── INFORMATION SUPPLIED ──

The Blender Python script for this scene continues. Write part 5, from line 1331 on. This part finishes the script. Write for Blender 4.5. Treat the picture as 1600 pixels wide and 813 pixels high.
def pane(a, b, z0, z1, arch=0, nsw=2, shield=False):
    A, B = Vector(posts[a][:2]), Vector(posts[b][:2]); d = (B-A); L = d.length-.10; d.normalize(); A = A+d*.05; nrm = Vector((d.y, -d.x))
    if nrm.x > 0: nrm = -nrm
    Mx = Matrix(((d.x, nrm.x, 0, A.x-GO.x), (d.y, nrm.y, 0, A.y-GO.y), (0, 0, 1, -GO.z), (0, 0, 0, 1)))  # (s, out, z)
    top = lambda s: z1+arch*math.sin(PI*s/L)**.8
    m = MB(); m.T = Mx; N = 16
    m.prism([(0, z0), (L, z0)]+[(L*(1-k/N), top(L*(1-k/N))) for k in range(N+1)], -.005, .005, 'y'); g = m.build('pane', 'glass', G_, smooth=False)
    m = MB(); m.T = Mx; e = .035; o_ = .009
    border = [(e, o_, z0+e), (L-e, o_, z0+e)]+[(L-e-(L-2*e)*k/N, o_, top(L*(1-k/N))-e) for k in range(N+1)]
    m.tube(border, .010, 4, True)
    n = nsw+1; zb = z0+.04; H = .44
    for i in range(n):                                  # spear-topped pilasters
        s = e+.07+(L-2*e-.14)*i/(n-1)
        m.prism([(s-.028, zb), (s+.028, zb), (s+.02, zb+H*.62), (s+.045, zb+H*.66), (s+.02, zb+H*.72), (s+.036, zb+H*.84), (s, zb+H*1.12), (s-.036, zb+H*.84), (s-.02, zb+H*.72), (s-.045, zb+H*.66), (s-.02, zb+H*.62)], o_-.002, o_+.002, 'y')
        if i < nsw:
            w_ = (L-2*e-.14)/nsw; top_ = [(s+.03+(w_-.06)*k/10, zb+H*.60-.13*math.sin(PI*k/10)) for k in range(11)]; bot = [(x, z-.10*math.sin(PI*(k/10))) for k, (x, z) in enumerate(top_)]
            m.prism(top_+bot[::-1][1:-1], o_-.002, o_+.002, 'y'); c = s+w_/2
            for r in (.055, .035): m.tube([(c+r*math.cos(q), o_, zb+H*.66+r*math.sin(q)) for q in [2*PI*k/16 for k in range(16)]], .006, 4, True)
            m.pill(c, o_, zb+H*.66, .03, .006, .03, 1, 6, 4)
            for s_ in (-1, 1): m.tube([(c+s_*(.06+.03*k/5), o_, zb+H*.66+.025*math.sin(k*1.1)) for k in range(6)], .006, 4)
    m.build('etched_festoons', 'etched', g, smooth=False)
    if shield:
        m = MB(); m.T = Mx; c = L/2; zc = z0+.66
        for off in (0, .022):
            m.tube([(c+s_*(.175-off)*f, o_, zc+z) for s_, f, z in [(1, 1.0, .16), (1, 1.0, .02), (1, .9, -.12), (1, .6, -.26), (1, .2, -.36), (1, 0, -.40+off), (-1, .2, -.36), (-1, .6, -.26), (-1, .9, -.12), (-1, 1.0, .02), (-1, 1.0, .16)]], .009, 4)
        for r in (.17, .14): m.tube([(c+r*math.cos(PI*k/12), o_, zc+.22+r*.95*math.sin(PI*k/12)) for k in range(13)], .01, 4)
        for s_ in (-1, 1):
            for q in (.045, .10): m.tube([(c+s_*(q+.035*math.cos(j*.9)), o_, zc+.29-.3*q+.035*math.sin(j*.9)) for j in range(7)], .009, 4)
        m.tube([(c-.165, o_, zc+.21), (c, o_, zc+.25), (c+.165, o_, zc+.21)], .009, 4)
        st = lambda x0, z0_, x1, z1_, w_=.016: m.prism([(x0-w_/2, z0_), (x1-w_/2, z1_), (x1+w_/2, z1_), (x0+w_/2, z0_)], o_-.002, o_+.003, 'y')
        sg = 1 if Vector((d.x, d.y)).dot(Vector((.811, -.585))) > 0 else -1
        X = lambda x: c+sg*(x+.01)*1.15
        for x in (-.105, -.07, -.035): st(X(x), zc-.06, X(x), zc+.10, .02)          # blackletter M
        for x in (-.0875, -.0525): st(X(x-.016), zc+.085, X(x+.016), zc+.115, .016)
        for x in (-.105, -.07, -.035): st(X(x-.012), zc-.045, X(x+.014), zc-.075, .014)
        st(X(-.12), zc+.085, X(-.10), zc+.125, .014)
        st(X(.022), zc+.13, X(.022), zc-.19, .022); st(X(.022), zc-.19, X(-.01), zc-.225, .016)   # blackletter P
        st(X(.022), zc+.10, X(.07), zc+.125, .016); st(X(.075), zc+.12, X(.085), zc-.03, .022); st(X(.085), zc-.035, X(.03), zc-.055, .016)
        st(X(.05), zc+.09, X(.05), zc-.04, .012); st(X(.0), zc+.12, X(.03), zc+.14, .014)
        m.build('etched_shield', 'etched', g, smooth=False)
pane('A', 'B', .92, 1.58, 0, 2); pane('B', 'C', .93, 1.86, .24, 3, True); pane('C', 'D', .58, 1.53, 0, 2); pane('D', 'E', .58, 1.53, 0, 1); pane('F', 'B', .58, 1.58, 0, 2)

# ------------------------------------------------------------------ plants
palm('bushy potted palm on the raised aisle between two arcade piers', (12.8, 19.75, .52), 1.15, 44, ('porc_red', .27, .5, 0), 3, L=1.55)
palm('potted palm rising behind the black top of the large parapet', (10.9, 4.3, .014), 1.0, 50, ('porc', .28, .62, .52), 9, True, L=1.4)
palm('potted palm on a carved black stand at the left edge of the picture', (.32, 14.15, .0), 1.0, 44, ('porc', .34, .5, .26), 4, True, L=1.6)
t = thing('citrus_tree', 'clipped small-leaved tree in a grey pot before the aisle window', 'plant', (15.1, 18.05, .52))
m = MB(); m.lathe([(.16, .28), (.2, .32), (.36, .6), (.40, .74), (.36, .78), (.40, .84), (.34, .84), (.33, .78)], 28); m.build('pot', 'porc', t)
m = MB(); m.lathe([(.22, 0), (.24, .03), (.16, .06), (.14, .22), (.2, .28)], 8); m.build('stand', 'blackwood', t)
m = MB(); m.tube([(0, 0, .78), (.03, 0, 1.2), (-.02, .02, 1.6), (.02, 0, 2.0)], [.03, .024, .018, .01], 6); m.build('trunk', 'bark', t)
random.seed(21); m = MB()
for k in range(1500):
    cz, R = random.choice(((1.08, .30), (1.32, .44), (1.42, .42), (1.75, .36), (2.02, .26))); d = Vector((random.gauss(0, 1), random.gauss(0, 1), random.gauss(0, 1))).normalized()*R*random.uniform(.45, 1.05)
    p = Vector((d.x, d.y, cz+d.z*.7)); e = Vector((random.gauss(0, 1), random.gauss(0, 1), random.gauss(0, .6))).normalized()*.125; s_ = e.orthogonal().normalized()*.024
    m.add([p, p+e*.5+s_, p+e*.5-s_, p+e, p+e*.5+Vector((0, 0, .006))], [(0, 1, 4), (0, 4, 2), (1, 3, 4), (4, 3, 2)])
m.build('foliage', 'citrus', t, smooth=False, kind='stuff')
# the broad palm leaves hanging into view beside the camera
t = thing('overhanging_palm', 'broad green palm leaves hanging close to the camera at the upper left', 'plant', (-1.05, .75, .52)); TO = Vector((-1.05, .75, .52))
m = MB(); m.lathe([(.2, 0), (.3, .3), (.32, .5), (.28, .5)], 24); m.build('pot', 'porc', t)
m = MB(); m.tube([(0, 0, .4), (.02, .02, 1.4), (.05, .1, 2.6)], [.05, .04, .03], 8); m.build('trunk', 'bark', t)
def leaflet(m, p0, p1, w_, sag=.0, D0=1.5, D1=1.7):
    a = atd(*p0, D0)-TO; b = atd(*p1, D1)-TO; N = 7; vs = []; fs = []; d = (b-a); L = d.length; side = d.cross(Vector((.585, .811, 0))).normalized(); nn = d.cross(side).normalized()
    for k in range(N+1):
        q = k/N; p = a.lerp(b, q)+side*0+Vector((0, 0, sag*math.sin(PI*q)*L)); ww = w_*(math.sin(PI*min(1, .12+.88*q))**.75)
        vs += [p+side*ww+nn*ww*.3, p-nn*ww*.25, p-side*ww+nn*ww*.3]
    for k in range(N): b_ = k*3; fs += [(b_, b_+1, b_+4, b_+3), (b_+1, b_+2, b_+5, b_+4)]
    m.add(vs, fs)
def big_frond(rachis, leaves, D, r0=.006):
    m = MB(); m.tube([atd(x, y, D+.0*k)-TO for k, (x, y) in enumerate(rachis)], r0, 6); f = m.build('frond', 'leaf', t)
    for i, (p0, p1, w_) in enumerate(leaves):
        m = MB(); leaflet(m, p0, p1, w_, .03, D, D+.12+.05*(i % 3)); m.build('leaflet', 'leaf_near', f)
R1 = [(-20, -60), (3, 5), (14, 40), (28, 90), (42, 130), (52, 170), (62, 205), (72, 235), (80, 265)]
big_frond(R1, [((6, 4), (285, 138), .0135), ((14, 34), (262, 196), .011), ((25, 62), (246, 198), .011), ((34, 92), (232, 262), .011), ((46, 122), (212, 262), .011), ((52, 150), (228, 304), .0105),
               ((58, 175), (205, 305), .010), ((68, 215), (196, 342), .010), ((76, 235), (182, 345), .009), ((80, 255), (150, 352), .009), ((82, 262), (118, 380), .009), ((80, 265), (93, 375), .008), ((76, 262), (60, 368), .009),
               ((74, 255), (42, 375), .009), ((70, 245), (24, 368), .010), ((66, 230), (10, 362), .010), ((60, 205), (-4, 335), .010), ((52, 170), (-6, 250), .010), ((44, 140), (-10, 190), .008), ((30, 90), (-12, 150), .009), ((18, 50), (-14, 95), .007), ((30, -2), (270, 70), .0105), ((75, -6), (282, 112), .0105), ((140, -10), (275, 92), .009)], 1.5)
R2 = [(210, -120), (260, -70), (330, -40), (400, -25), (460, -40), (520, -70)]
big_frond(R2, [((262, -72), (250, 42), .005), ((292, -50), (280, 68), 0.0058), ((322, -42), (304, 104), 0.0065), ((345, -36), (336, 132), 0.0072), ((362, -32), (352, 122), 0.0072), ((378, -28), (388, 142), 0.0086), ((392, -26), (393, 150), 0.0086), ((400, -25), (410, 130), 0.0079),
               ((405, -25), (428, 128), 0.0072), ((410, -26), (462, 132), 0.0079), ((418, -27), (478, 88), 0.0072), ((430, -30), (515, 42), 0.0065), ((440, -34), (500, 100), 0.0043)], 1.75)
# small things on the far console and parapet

───

GIVEN REQUEST ▸
Review the material and copy each line in which the word "picture" appears.

RESULT ▸
The Blender Python script for this scene continues. Write part 5, from line 1331 on. This part finishes the script. Write for Blender 4.5. Treat the picture as 1600 pixels wide and 813 pixels high.
palm('potted palm on a carved black stand at the left edge of the picture', (.32, 14.15, .0), 1.0, 44, ('porc', .34, .5, .26), 4, True, L=1.6)